++++ Data

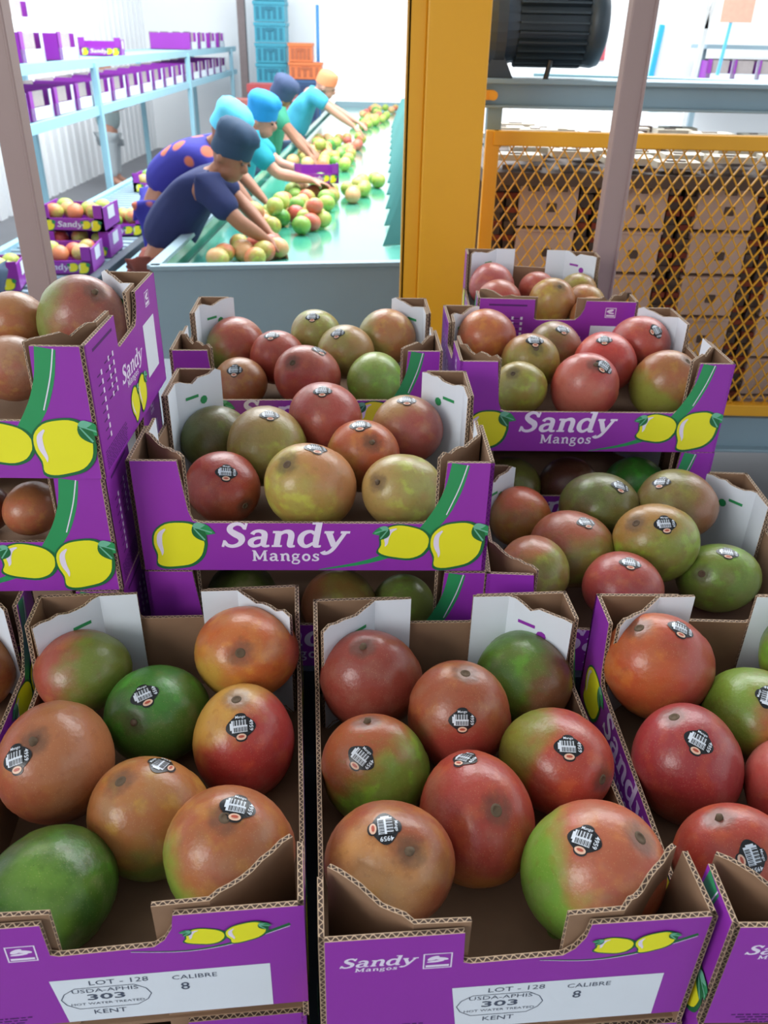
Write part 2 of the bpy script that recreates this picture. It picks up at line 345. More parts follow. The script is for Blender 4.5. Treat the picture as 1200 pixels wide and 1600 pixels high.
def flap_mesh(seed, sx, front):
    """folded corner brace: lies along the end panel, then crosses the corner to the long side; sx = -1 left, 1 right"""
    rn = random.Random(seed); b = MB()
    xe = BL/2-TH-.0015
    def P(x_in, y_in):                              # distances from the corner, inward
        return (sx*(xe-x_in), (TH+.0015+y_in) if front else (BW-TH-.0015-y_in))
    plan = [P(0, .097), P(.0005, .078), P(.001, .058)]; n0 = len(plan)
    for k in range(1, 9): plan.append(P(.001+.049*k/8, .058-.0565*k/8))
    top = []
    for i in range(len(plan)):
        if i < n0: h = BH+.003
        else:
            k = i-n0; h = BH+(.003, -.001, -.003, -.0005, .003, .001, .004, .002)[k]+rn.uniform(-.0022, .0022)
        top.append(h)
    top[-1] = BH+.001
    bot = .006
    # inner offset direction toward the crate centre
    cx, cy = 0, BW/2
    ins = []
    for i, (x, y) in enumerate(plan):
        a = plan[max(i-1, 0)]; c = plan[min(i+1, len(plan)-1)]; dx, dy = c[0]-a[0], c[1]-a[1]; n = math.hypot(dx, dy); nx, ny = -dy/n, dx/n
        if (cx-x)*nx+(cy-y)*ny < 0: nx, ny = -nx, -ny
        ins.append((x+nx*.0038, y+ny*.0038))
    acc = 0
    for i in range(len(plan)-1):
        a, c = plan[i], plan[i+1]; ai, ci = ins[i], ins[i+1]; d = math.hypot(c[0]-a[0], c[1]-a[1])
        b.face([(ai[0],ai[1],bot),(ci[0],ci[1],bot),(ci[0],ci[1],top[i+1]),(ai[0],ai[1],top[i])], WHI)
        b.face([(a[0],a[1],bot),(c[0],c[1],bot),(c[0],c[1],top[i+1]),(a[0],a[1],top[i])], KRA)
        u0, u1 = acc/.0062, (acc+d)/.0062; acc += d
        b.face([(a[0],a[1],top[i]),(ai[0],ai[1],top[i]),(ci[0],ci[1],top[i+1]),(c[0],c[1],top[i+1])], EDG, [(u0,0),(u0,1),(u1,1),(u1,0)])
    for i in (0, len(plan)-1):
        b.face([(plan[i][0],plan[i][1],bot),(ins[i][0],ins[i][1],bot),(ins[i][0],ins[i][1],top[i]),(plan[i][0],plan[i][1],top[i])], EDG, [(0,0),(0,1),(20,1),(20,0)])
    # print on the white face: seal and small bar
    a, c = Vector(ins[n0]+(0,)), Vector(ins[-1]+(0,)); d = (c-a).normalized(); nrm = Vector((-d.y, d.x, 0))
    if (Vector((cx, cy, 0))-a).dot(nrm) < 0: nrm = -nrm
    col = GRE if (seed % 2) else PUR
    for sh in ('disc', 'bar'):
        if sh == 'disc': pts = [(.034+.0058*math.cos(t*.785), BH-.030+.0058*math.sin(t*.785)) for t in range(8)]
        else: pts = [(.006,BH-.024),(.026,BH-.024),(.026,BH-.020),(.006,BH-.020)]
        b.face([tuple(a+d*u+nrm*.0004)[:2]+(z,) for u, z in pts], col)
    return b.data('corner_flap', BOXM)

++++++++

What needs to be done — Print the listing above in full, exactly as written. Omit any pictures.

Answer for the task —
Write part 2 of the bpy script that recreates this picture. It picks up at line 345. More parts follow. The script is for Blender 4.5. Treat the picture as 1200 pixels wide and 1600 pixels high.
def flap_mesh(seed, sx, front):
    """folded corner brace: lies along the end panel, then crosses the corner to the long side; sx = -1 left, 1 right"""
    rn = random.Random(seed); b = MB()
    xe = BL/2-TH-.0015
    def P(x_in, y_in):                              # distances from the corner, inward
        return (sx*(xe-x_in), (TH+.0015+y_in) if front else (BW-TH-.0015-y_in))
    plan = [P(0, .097), P(.0005, .078), P(.001, .058)]; n0 = len(plan)
    for k in range(1, 9): plan.append(P(.001+.049*k/8, .058-.0565*k/8))
    top = []
    for i in range(len(plan)):
        if i < n0: h = BH+.003
        else:
            k = i-n0; h = BH+(.003, -.001, -.003, -.0005, .003, .001, .004, .002)[k]+rn.uniform(-.0022, .0022)
        top.append(h)
    top[-1] = BH+.001
    bot = .006
    # inner offset direction toward the crate centre
    cx, cy = 0, BW/2
    ins = []
    for i, (x, y) in enumerate(plan):
        a = plan[max(i-1, 0)]; c = plan[min(i+1, len(plan)-1)]; dx, dy = c[0]-a[0], c[1]-a[1]; n = math.hypot(dx, dy); nx, ny = -dy/n, dx/n
        if (cx-x)*nx+(cy-y)*ny < 0: nx, ny = -nx, -ny
        ins.append((x+nx*.0038, y+ny*.0038))
    acc = 0
    for i in range(len(plan)-1):
        a, c = plan[i], plan[i+1]; ai, ci = ins[i], ins[i+1]; d = math.hypot(c[0]-a[0], c[1]-a[1])
        b.face([(ai[0],ai[1],bot),(ci[0],ci[1],bot),(ci[0],ci[1],top[i+1]),(ai[0],ai[1],top[i])], WHI)
        b.face([(a[0],a[1],bot),(c[0],c[1],bot),(c[0],c[1],top[i+1]),(a[0],a[1],top[i])], KRA)
        u0, u1 = acc/.0062, (acc+d)/.0062; acc += d
        b.face([(a[0],a[1],top[i]),(ai[0],ai[1],top[i]),(ci[0],ci[1],top[i+1]),(c[0],c[1],top[i+1])], EDG, [(u0,0),(u0,1),(u1,1),(u1,0)])
    for i in (0, len(plan)-1):
        b.face([(plan[i][0],plan[i][1],bot),(ins[i][0],ins[i][1],bot),(ins[i][0],ins[i][1],top[i]),(plan[i][0],plan[i][1],top[i])], EDG, [(0,0),(0,1),(20,1),(20,0)])
    # print on the white face: seal and small bar
    a, c = Vector(ins[n0]+(0,)), Vector(ins[-1]+(0,)); d = (c-a).normalized(); nrm = Vector((-d.y, d.x, 0))
    if (Vector((cx, cy, 0))-a).dot(nrm) < 0: nrm = -nrm
    col = GRE if (seed % 2) else PUR
    for sh in ('disc', 'bar'):
        if sh == 'disc': pts = [(.034+.0058*math.cos(t*.785), BH-.030+.0058*math.sin(t*.785)) for t in range(8)]
        else: pts = [(.006,BH-.024),(.026,BH-.024),(.026,BH-.020),(.006,BH-.020)]
        b.face([tuple(a+d*u+nrm*.0004)[:2]+(z,) for u, z in pts], col)
    return b.data('corner_flap', BOXM)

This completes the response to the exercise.